Avant les discussions, le Premier ministre britannique Keir Starmer a souligné la nécessité de faire payer à la Russie le « prix de l’évitement de la paix », lors de sa participation à une réunion du groupe politique européen en Albanie.
Ce groupe regroupe les États membres de l’Union européenne et 20 autres pays, établi en 2022 à l’initiative du président français Emmanuel Macron en réponse à l’invasion russe en Ukraine. Avec Macron et Starmer en Albanie, se trouvent également le chancelier allemand Friedrich Merz, le secrétaire général de l’OTAN Mark Rutte et la présidente de la Commission européenne Ursula von der Leyen, entre autres.
La semaine dernière, Kiev et ses alliés européens ont exhorté la Russie à accepter un cessez-le-feu inconditionnel de 30 jours avant toute négociation, une demande qui n’a pas retenu l’attention de Moscou.
Les deux pays maintiennent des exigences difficilement conciliables. La Russie demande à l’Ukraine de ne pas rejoindre l’OTAN et insiste pour conserver les territoires ukrainiens qu’elle a annexés, tandis qu’un Kiev, soutenu par ses alliés, considère que ces conditions sont inacceptables. En revanche, l’Ukraine souhaite des « garanties de sécurité » occidentales solides pour éviter toute nouvelle attaque russe, et que l’armée russe, qui contrôle environ 20 % du territoire ukrainien, se retire complètement de ses terres, bien que Zelensky ait précédemment admis que son pays pourrait être amené à récupérer certains de ses territoires par des voies diplomatiques.

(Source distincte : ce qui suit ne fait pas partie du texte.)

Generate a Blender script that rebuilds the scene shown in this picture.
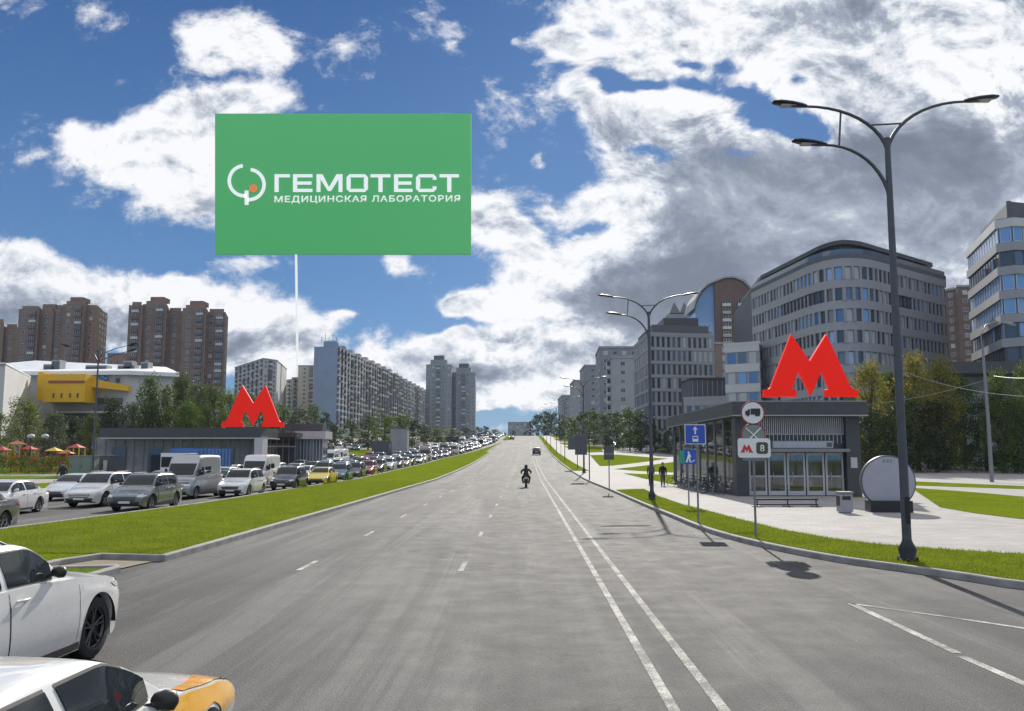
import bpy, bmesh, math, random
from math import radians as R, sin, cos, pi, sqrt, atan2
from mathutils import Vector, Matrix
from mathutils.bvhtree import BVHTree
random.seed(7)
for o in list(bpy.data.objects): bpy.data.objects.remove(o)
SC = bpy.context.scene
COL = SC.collection
# ------------------------------------------------------------ camera
F, CX, CY = 870.0, 512.0, 355.5
CH = 2.6
PITCH = math.atan((453.0-355.5)/F)
YAW = math.atan((525.0-512.0)/F)
cam = bpy.data.cameras.new('camera'); camo = bpy.data.objects.new('camera', cam)
COL.objects.link(camo); camo.location = (0, 0, CH)
camo.rotation_euler = (pi/2+PITCH, 0, YAW)
cam.sensor_width = 36; cam.lens = 36*F/1024; cam.clip_start = 0.1; cam.clip_end = 20000
SC.camera = camo
CM = (Matrix.Rotation(YAW, 3, 'Z') @ Matrix.Rotation(pi/2+PITCH, 3, 'X'))
def ray(u, v): return (CM @ Vector(((u-CX)/F, -(v-CY)/F, -1))).normalized()
# ------------------------------------------------------------ light
SUN_AZ, SUN_EL = R(6.5), R(29.5)
SC.view_settings.view_transform = 'Standard'; SC.view_settings.look = 'None'
SC.view_settings.exposure = 0.82; SC.view_settings.gamma = 1; SC.view_settings.use_curve_mapping = False
sun = bpy.data.lights.new('sun', 'SUN'); sun.energy = 3.6; sun.angle = R(0.6); sun.color = (1, 0.94, 0.85)
suno = bpy.data.objects.new('sun', sun); COL.objects.link(suno)
sd = Vector((sin(SUN_AZ)*cos(SUN_EL), cos(SUN_AZ)*cos(SUN_EL), sin(SUN_EL)))
suno.rotation_euler = sd.to_track_quat('Z', 'Y').to_euler()
suno.location = (0, 0, 300)
W = bpy.data.worlds.new('World'); SC.world = W; W.use_nodes = True
class NB:
    """tiny node-graph helper"""
    def __init__(s, nt): s.nt = nt
    def n(s, t, **kw):
        x = s.nt.nodes.new(t)
        for k, v in kw.items(): setattr(x, k, v)
        return x
    def put(s, sock, v):
        if hasattr(v, 'links') and hasattr(v, 'is_output') or isinstance(v, bpy.types.NodeSocket): s.nt.links.new(v, sock)
        else: sock.default_value = v
    def m(s, op, a, b=0.0, c=0.0, clamp=False):
        x = s.n('ShaderNodeMath', operation=op, use_clamp=clamp)
        s.put(x.inputs[0], a); s.put(x.inputs[1], b); s.put(x.inputs[2], c)
        return x.outputs[0]
    def vm(s, op, a, b=(0, 0, 0), sc=None):
        x = s.n('ShaderNodeVectorMath', operation=op)
        s.put(x.inputs[0], a); s.put(x.inputs[1], b)
        if sc is not None: s.put(x.inputs['Scale'], sc)
        return x.outputs[0]
    def noise(s, vec, scale, detail=6, rough=.55, dist=0.0, col=False):
        x = s.n('ShaderNodeTexNoise'); s.put(x.inputs['Vector'], vec)
        x.inputs['Scale'].default_value = scale; x.inputs['Detail'].default_value = detail
        x.inputs['Roughness'].default_value = rough; x.inputs['Distortion'].default_value = dist
        return x.outputs['Color' if col else 'Fac']
    def mix(s, f, a, b, kind='MIX'):
        x = s.n('ShaderNodeMix', data_type='RGBA', blend_type=kind)
        s.put(x.inputs[0], f); s.put(x.inputs[6], a); s.put(x.inputs[7], b)
        return x.outputs[2]
    def rng(s, v, a, b, c=0.0, d=1.0, smooth=True):
        x = s.n('ShaderNodeMapRange', interpolation_type='SMOOTHSTEP' if smooth else 'LINEAR')
        s.put(x.inputs[0], v); s.put(x.inputs[1], a); s.put(x.inputs[2], b); s.put(x.inputs[3], c); s.put(x.inputs[4], d)
        return x.outputs[0]
# clouds live on world directions: azimuth/elevation plane X = dx/dy, Z = dz/dy
CLOUD = [(500,307,32,11,1.6),(560,42,20,14,1.5),(490,420,26,5,1.2),(475,398,20,5,1.2), # u, v, ru, rv, weight
 (242,34,46,24,0.95),(268,52,26,20,0.7),(205,24,18.4,14.4,0.72),(560,42,26,18,0.75),(577,8,25.3,10.8,1.01),(521,40,6.9,6,1.01),(632,4,16.1,9.6,0.87),
 (188,112,62,34,1.15),(160,150,60,26,1),(92,146,32,14,0.85),(66,132,13.8,12,1.01),(245,95,55,26,0.95),(200,208,38,20,0.95),(190,180,50,22,0.7),(245,264,29.9,10.8,1.09),(120,176,23,12,0.58),
 (10,262,50,26,1.2),(60,275,60,22,1.2),(120,292,80,16,1.15),(180,296,46,9.6,1.16),(30,312,80,28,1.25),(110,325,70,22,1.1),
 (228,322,36,18,1.2),(255,345,48,26,1.2),(292,352,24,24,1.1),(225,365,40,20,1.1),(300,384,32.2,16.8,1.45),
 (405,267,20.7,9.6,1.23),(500,307,36,13,0.95),(470,300,16.1,7.2,0.87),(345,321,16.1,4.8,0.72),(312,332,34.5,6,0.51),
 (487,222,25.3,16.8,1.38),(508,238,29.9,16.8,1.45),(530,250,23,12,1.01),(546,205,8,6,0.72),(541,158,5.8,4.8,0.72),
 (405,362,29.9,14.4,1.45),(440,352,36,16,1.1),(480,362,40,18,1.1),(520,352,34,14,1),(470,345,34.5,14.4,1.3),(495,396,20.7,7.2,1.3),(560,345,40,20,1.1),
 (530,372,50,12,0.9),(555,395,46,12,1.01),(600,360,60,30,1.1),
 (590,90,34,18,1),(612,112,30,20,1),(640,60,40,22,1),(675,26,50,22,1.1),(700,60,50,26,1),(760,20,90,34,1.3),(660,95,50,22,1),
 (660,130,50,30,1.1),(700,160,70,40,1.2),(610,205,34,18,1),(575,262,40,24,1),(620,262,60,40,1.2),(560,300,50,22,1),(600,310,60,36,1.2),(540,270,27.6,14.4,1.16),
 (700,230,110,70,1.4),(780,90,70,36,1.2),(850,160,120,90,1.4),(930,80,120,90,1.5),(970,220,120,110,1.5),(700,320,140,60,1.3),(860,60,90,50,1.4),(1010,20,120,60,1.4),(830,280,160,70,1.4),
 (-60,120,40,30,0.9),(-130,260,90,30,1.1),(1150,150,150,160,1.4),(1200,330,160,60,1.2),(700,-60,160,60,1.2),(330,-70,90,30,0.9),(-40,-40,60,30,0.8),
]
HOLE = [(228,74,26,9,.8),(130,95,40,12,.5),(520,330,40,8,.8),(470,325,40,10,.6),(660,150,20,10,.8),(555,235,16,12,.6),(215,262,60,10,.5),(612,70,16,8,1.3),(690,62,14,7,1.1),(735,92,26,10,1.5),(655,84,20,7,1.3),(455,410,30,8,1.0),(500,418,26,8,.6),(618,84,20,9,1.35),(640,150,14,8,0.60),(700,84,18,9,1.20),(722,68,16,9,1.05),(768,112,34,15,1.88),(800,128,30,12,1.65),(660,190,14,8,0.60),(742,150,20,6,0.90),(800,84,14,7,0.90),
 (590,225,22,9,1.05),(585,175,26,20,0.90),(945,278,22,8,0.00)]
DARK = [(20,330,90,24,.8),(120,312,90,12,.5),(235,350,34,16,.7),(205,160,40,16,.35),(225,212,26,10,.5),(495,375,70,10,.6),(740,185,70,44,1.0),(800,220,110,60,1.1),(890,210,100,60,1.1),
 (720,240,60,30,.7),(900,14,110,18,.4),(800,20,60,14,.3),(640,300,60,24,.6),(600,360,90,18,.5),(965,170,80,60,.7),(690,310,80,30,.6),(840,300,120,40,.7),(1000,90,60,26,.15),(1150,150,120,120,.7),(575,345,60,16,.4),(440,375,40,8,.5)]
def sky():
    nb = NB(W.node_tree); nt = W.node_tree; nt.nodes.clear()
    out = nb.n('ShaderNodeOutputWorld'); bg = nb.n('ShaderNodeBackground'); nt.links.new(bg.outputs[0], out.inputs[0])
    st = nb.n('ShaderNodeTexSky', sky_type='NISHITA', sun_disc=False)
    st.sun_elevation = SUN_EL; st.sun_rotation = SUN_AZ; st.air_density = 1.0; st.dust_density = .3; st.ozone_density = 3.0
    tc = nb.n('ShaderNodeTexCoord'); d = tc.outputs['Generated']
    sp = nb.n('ShaderNodeSeparateXYZ'); nt.links.new(d, sp.inputs[0])
    ax = nb.m('MAXIMUM', nb.m('ABSOLUTE', sp.outputs[1]), .08)
    X = nb.m('DIVIDE', sp.outputs[0], ax); Z = nb.m('DIVIDE', sp.outputs[2], ax)
    # warp the plane a little so outlines are never elliptical
    wv = nb.noise(d, 9.0, 3, .6, col=True)
    ws = nb.n('ShaderNodeSeparateColor'); nt.links.new(wv, ws.inputs[0])
    Xw = nb.m('MULTIPLY_ADD', nb.m('SUBTRACT', ws.outputs[0], .5), .10, X)
    Zw = nb.m('MULTIPLY_ADD', nb.m('SUBTRACT', ws.outputs[1], .5), .07, Z)
    pv = nb.n('ShaderNodeCombineXYZ'); nb.put(pv.inputs[0], Xw); nb.put(pv.inputs[1], Zw)
    def blobs(L):
        acc = 0.0
        for (u, v, ru, rv, w) in L:
            r = ray(u, v); x0, z0 = r.x/r.y, r.z/r.y; kx, kz = F/ru*.866, F/rv*.866
            t = nb.n('ShaderNodeVectorMath', operation='MULTIPLY_ADD'); nb.put(t.inputs[0], pv.outputs[0])
            t.inputs[1].default_value = (kx, kz, 0); t.inputs[2].default_value = (-x0*kx, -z0*kz, 0)
            q = nb.n('ShaderNodeVectorMath', operation='DOT_PRODUCT'); nb.put(q.inputs[0], t.outputs[0]); nb.put(q.inputs[1], t.outputs[0])
            acc = nb.m('MULTIPLY_ADD', nb.m('POWER', .36788, q.outputs['Value']), w, acc)
        return acc
    S = blobs(CLOUD); H = blobs(HOLE); D = blobs(DARK)
    S = nb.m('MINIMUM', nb.m('ADD', S, nb.rng(Z, .66, 1.1, 0, .8)), 1.42)   # unseen cloud cover added above the frame to whiten the ambient light
    S = nb.m('ADD', S, nb.m('MULTIPLY', nb.rng(sp.outputs[1], .2, -.2, 0, 1), .2))  # denser unseen cloud added behind the camera, for the ambient light
    cv = nb.n('ShaderNodeCombineXYZ'); nb.put(cv.inputs[0], X); nb.put(cv.inputs[1], nb.m('MULTIPLY', Z, 1.35)); nb.put(cv.inputs[2], nb.m('MULTIPLY', sp.outputs[1], .4))
    P = cv.outputs[0]
    n1 = nb.noise(P, 8.0, 9, .66, .25)
    off = nb.vm('ADD', P, (.006, .022, 0))
    n2 = nb.noise(off, 8.0, 7, .66, .25)
    n3 = nb.noise(P, 22, 6, .72, .6)
    dens = nb.m('ADD', nb.m('SUBTRACT', S, H), nb.m('MULTIPLY', nb.m('SUBTRACT', n1, .5), 3.3))
    dens = nb.m('ADD', dens, nb.m('MULTIPLY', nb.m('SUBTRACT', n3, .5), .9))
    alpha = nb.rng(dens, .18, .92)
    thick = nb.rng(dens, .55, 1.9)
    relief = nb.m('MULTIPLY', nb.m('MULTIPLY', nb.m('SUBTRACT', n1, n2), 3.0), nb.rng(D, 0, 1.2, 1.0, .6))
    nlow = nb.noise(P, 4.6, 5, .55)
    lit = nb.m('SUBTRACT', nb.m('ADD', 1.02, relief), nb.m('MULTIPLY', thick, nb.rng(nlow, .40, .62, .02, .46)))
    grey = nb.m('MULTIPLY', D, nb.m('MULTIPLY_ADD', nlow, 1.1, .35))
    grey = nb.rng(nb.m('ADD', grey, nb.m('MULTIPLY', relief, -.4)), .10, 1.05)
    lit = nb.m('SUBTRACT', lit, nb.m('MULTIPLY', grey, .60), clamp=True)
    cr = nb.n('ShaderNodeValToRGB'); nt.links.new(lit, cr.inputs[0])
    e = cr.color_ramp.elements
    e[0].position = 0.0; e[0].color = (.17, .20, .26, 1); e[1].position = 1.0; e[1].color = (1.0, 1.0, 1.02, 1)
    for p, c in ((.3, (.24, .28, .36, 1)), (.6, (.42, .47, .56, 1)), (.8, (.74, .78, .84, 1))):
        x = e.new(p); x.color = c
    back = nb.rng(sp.outputs[1], .15, -.55, 0, 1)   # brightens the unseen sky behind the camera, for more ambient light
    cloud = nb.vm('SCALE', cr.outputs[0], sc=nb.m('MULTIPLY_ADD', back, .9, 5.5))
    # clear air: the physical sky, deepened towards blue as in the photograph
    up = nb.rng(sp.outputs[2], 0.0, .5, 0, 1, False)
    tint = nb.mix(up, (.62, .84, 1.15, 1), (.30, .56, .98, 1))
    base = nb.mix(1.0, st.outputs[0], tint, 'MULTIPLY')
    blue = nb.mix(up, (.95, 2.75, 5.3, 1), (.16, .95, 2.9, 1))
    base = nb.vm('SCALE', nb.mix(.72, base, blue), sc=nb.m('MULTIPLY_ADD', back, .5, .50))
    col = nb.mix(alpha, base, cloud)
    # low haze bank over the horizon
    hz = nb.rng(sp.outputs[2], -.01, .06, .30, 0.0)
    col = nb.mix(hz, col, (1.7, 2.6, 4.0, 1))
    nt.links.new(col, bg.inputs[0]); bg.inputs[1].default_value = .10
sky()
W.cycles.sampling_method = 'MANUAL'; W.cycles.sample_map_resolution = 1024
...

Sur le terrain, les hostilités continuent entre les deux camps. Les autorités ukrainiennes ont fait état de la mort d’une femme dans des bombardements russes sur la ville de Koupyansk, et d’une autre femme d’une cinquantaine d’années dans la région de Dnipro. De son côté, la Russie a déclaré avoir abattu 65 drones lancés par l’Ukraine durant la nuit.